The political consequences are becoming visible at an unsettling pace. The Federal Energy Regulatory Commission ordered PJM Interconnection, a regional grid operator, in December 2025 to write clearer rules for serving AI-driven data centers. The North American Electric Reliability Corporation reported in 2025 that 13 of its 23 assessment areas face resource-adequacy challenges over the next decade. The Energy Information Administration announced in March 2026 that it was launching pilot studies on data-center energy use, covering electricity consumption, cooling systems, server metrics, and site characteristics. For two decades, data centers were background infrastructure. The regulatory apparatus of the federal government now wants new instruments to see them clearly.
The grid at a crossroads
Maine, in April 2026, approved the first statewide moratorium on large-scale data centers in the United States, halting approvals for facilities above 20 megawatts while a state council studies grid, air, water, and cost impacts. Only Democrat Gov. Janet Mills' veto stopped the push (for now). In Mississippi, a lawsuit accused a major AI company of operating gas turbines near Memphis without the required permits, the speed-to-power logic having collided with environmental permitting. In March 2026, the Trump administration announced a pledge under which major hyperscalers agreed to build or buy new generation and cover the cost of power-delivery upgrades rather than passing those costs to households. Whatever the durability of that commitment, the political signal is clear: Once officials begin publicly assuring households that they will not be asked to subsidize AI infrastructure, the issue has moved from sectoral regulation to the politics of fairness.

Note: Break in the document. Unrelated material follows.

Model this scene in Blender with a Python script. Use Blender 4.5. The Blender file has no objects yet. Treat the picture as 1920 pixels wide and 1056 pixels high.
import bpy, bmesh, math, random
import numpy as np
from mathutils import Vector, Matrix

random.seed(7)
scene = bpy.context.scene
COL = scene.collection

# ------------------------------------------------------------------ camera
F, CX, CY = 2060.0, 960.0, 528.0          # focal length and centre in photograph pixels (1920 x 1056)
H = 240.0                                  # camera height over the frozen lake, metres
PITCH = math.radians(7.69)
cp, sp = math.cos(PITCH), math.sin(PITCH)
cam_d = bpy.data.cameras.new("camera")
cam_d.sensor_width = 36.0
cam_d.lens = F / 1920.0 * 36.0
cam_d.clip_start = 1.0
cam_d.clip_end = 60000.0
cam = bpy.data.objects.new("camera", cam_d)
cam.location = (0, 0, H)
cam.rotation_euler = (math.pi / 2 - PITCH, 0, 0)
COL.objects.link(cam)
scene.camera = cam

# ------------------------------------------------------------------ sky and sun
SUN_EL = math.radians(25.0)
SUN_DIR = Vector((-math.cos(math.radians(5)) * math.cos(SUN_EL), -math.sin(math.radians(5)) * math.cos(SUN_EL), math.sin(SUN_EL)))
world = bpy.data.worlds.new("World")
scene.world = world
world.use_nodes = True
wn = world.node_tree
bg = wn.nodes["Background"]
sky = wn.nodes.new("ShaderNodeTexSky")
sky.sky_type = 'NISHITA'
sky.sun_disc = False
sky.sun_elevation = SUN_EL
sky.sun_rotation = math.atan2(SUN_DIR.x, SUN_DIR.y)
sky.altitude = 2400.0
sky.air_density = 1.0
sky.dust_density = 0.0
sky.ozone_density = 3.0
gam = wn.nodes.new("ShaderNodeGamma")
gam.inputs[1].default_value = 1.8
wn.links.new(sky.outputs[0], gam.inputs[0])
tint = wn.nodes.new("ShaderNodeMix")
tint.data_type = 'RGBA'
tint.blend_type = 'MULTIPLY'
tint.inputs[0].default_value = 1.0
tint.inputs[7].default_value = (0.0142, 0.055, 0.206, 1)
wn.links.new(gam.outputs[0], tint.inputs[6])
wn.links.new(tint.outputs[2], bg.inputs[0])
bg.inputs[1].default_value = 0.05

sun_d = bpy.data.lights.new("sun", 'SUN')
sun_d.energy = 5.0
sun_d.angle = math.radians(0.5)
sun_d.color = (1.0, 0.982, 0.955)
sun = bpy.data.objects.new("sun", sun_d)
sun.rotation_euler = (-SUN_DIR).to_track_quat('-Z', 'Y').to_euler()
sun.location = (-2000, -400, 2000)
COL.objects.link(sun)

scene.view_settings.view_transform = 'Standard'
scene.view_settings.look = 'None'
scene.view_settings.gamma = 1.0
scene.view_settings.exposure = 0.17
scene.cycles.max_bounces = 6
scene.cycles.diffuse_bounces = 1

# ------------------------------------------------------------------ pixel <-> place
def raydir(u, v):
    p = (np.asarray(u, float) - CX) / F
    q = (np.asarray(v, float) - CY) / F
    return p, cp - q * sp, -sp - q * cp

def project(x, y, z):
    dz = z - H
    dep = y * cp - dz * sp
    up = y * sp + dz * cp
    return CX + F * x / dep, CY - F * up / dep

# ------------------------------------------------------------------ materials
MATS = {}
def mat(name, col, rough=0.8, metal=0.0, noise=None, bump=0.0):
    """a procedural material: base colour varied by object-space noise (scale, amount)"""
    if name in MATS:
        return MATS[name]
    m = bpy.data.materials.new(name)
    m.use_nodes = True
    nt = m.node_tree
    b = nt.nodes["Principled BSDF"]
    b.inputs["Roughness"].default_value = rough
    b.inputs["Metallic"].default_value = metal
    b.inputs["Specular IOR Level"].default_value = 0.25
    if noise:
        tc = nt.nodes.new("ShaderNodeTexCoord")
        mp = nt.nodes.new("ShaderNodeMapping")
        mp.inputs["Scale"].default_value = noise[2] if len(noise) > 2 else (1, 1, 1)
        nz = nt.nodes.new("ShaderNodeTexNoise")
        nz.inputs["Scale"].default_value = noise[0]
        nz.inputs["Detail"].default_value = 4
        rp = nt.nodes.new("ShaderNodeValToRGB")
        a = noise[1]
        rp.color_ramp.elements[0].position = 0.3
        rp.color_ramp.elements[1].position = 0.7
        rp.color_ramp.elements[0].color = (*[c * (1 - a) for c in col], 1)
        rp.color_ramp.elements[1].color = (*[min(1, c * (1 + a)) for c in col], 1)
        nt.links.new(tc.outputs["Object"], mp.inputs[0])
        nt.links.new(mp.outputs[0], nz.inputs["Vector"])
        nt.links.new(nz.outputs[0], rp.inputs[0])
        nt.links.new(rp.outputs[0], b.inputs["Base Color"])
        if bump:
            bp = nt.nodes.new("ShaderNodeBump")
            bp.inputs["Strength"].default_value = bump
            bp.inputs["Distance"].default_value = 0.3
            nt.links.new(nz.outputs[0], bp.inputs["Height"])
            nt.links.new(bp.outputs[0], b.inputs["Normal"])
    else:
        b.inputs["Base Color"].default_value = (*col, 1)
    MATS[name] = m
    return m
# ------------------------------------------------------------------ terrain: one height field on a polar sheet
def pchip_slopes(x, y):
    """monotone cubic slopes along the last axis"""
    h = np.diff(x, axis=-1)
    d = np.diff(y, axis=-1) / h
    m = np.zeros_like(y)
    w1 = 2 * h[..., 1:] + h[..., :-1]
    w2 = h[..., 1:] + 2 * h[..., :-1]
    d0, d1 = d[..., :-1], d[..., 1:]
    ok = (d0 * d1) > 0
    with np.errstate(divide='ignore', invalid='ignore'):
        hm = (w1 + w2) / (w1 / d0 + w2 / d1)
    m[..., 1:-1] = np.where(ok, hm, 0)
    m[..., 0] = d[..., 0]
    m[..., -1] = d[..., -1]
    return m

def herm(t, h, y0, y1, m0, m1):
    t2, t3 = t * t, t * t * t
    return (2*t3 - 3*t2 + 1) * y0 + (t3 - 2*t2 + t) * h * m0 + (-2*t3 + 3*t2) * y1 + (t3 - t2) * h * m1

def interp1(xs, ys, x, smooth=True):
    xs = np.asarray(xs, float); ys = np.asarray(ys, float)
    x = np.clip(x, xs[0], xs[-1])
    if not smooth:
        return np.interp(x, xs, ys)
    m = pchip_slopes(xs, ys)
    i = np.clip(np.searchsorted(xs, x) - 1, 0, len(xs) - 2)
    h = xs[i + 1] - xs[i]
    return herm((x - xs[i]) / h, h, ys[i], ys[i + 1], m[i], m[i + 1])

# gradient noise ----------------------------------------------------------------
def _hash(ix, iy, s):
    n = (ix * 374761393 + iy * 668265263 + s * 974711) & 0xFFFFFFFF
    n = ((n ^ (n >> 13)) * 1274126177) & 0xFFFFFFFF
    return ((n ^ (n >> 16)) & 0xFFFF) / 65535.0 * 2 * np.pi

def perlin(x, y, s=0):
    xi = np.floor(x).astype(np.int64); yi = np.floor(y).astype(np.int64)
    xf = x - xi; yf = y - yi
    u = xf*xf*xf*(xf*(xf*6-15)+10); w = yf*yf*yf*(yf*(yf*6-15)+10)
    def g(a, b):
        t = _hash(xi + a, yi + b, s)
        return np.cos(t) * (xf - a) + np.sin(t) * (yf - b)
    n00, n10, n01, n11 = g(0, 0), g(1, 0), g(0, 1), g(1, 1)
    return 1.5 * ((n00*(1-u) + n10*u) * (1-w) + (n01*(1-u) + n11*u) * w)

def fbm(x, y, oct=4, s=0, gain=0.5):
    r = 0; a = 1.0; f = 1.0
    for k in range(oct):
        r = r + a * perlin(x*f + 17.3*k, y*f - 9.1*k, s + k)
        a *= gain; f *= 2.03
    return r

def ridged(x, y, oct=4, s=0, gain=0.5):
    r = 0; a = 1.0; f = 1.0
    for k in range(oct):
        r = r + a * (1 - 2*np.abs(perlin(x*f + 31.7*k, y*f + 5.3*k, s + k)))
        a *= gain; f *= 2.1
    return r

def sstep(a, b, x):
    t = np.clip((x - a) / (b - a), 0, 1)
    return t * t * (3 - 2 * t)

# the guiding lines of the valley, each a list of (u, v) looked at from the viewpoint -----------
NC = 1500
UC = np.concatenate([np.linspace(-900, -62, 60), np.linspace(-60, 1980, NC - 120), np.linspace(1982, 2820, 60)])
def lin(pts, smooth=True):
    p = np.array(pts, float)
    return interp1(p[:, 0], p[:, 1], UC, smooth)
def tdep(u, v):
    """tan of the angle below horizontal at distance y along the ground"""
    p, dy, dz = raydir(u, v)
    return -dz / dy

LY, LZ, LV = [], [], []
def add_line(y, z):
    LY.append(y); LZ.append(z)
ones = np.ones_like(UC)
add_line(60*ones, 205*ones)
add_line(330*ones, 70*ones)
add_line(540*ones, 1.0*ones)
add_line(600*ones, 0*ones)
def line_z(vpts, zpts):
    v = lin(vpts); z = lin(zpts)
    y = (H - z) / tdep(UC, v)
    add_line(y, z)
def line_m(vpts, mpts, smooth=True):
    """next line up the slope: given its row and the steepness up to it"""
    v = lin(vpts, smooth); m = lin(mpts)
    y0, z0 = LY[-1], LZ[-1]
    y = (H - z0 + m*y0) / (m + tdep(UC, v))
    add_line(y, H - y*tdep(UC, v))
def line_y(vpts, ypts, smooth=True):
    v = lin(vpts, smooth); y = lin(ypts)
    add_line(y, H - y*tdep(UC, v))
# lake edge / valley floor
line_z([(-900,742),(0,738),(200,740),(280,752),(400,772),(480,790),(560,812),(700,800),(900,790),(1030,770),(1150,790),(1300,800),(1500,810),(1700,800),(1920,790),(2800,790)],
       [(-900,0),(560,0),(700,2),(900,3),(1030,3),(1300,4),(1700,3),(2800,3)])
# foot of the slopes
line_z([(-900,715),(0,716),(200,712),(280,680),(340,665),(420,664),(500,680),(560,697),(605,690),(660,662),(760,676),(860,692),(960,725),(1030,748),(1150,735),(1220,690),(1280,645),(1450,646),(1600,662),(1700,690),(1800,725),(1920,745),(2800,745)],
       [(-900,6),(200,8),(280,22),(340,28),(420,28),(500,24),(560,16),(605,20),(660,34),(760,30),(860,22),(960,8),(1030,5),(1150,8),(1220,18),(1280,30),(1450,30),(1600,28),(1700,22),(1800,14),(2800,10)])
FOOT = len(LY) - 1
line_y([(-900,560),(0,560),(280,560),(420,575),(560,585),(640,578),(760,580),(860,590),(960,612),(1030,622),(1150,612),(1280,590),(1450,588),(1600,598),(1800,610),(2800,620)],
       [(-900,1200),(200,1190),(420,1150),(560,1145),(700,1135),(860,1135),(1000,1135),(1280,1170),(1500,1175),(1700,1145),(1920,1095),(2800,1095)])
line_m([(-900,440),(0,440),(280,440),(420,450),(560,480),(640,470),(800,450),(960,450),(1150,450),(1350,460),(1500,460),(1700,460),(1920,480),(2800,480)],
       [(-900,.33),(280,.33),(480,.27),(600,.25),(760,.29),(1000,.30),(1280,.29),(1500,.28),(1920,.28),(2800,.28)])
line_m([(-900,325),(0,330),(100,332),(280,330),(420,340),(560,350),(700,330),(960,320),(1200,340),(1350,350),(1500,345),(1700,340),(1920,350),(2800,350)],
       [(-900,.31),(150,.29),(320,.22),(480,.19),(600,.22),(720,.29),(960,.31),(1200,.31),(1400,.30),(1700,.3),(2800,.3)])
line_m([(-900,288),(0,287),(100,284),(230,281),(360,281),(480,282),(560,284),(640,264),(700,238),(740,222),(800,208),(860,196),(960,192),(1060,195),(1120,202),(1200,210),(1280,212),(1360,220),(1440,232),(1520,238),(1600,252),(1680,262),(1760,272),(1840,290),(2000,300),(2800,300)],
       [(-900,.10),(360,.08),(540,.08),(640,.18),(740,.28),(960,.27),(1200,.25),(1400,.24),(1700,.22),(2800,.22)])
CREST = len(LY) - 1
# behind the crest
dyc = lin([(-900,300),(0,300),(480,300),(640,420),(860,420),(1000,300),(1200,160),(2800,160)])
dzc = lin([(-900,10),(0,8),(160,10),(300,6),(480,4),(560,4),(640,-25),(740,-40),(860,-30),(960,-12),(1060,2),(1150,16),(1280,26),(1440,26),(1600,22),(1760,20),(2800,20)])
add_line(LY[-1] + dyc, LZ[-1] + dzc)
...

The “cloud” always involved a rhetorical stance. It described a physical system as if geography, electricity, and equipment lead times were incidental to it. The transformer shortage, the interconnection queue, and the emergency turbines pierce through that description. The internet reappears as pipes, wires, substations, permits, emissions, and cost-allocation fights. It arrives in a specific county, draws on a specific grid, and asks specific communities to absorb consequences that were designed, by the grammar of cloud computing, to belong to no one.
Delay is the form this revelation takes. It forces governments to decide what may be built, at whose cost, and on whose timeline.